Catfish: The TV Show is over and that has us wondering about the future of broadcast television. Earlier this week, Variety reported that MTV was choosing to let Catfish go out to pasture. The beloved reality dating series chronicled different hopefuls looking for love and getting fooled by faceless people on the Internet that they mistakenly trusted. For so many seasons on the basic cable network, fans were tuned-in to see Nav Schulman and the rest of the crew uncover the truth about long term relationships.
One of the funniest things about Catfish: The TV Show is how tightly the concept is married to the rise of cable TV networks in the early 2000s. Catfish: The TV Show comes along at a time when things were getting ready to kick into overdrive over on MTV. In the late Aughts, Jersey Shore is cresting, True Life is having extended day in the sun due to more people never having access to the network time up while favorites like Real World and Road Rules come to define the reality component of America’s entertainment appetite. It’s not hyperbole to say that this is a perfect storm for everyone involved.
Saying goodbye to Catfish
Even good things have to come to an end though, and MTV pulling the plug on Catfish: The TV Show definitely feels like it fits the bill. One of those easy discourse markers in any given year is someone opining about the lack of music videos MTV proper. I don’t largely disagree with those takes, but it’s important to remember that even dating back to Catfish‘s heyday on MTV, there just hasn’t been that much music television in your programming strategy for more than two decades now.

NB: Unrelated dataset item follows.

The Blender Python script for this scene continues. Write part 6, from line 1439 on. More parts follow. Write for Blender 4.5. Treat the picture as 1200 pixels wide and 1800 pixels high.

Catfish, maybe more than Jersey Shore, is the shining example of what the network basically exists as now. There’s interesting dating reality show content with little in the way of playing music videos. After all, we’re not in the 90s anymore, and the viewership that MTV is focused on doesn’t really miss how things used to be. In fact, one of the ways this all functions is that none of them are actually aware of how this all gets done.
Catfish: The TV Show is over, so Nev’s selling houses now?

As is often the case in TV, the idea of a renewal being a sure thing is hopeful, at best. For shows that run as long as Catfish: The TV Show did, the chances of getting to continue get further and further away with every day that passes without a phone call from the network itself. As those days stretched on, Schulman decided that he wasn’t just going to sit there and wait for word of his execution. Instead, he was going to get into the real estate business like his dad.
“I had the sense the show wasn’t going to get renewed, but there was never anything communicated to me,” Schulman told Variety. So, he decided to use that celebrity status to try and make some sales. He’s got a couple of kids and that takes precedent over showing us the messy side of online dating.
Nev mused, “TV is unpredictable. If I’m being perfectly honest, as a responsible adult and father of three children, and someone who takes my role in this family as the provider very seriously, I thought I should have another source of income.”
Folks, that is as bleak as it gets. A basic cable TV staple basically telling us that he had to find a side hustle, in addition to being on freaking MTV? It’s enough to send the mind reeling. But, In more ways than one, This whole situation with Catfish: The TV Show really illustrates where the business of television is right now.
It’s not enough to make some of the money…

For a lot of the people running a show at these massive networks, it’s not enough to be a stable success that’ll bring in a moderate, but slightly smaller audience every year. They want a massive hit that is somehow immune to the ravages of time. There’s just one small problem with that strategy: That show basically doesn’t exist. Even forebearers in the reality TV realm have had to tweak their formula over time to maintain viewership. Far bigger franchises than Catfish have found themselves soul searching in the wake of the streaming era.
Perhaps more darkly, the cancellation of Catfish: The TV Show is another ring on the dead tree that we use to carbon date the monoculture. While streaming has offered ever more options and opened our eyes to so many great projects, It seems like the common fabric that was holding us all together was television? Or maybe movies? Either way, the fact that most people in the United States don’t congregate and talk about their favorite media anymore. (Unless it’s to dunk on it in some form or fashion…) has left us all reeling.
It increasingly feels like we have to get back to some form of commonality to have a little bit of normalcy return. Now, will that directly come from something like Catfish‘s approaches to online dating? Maybe not, but its presence certainly didn’t hurt.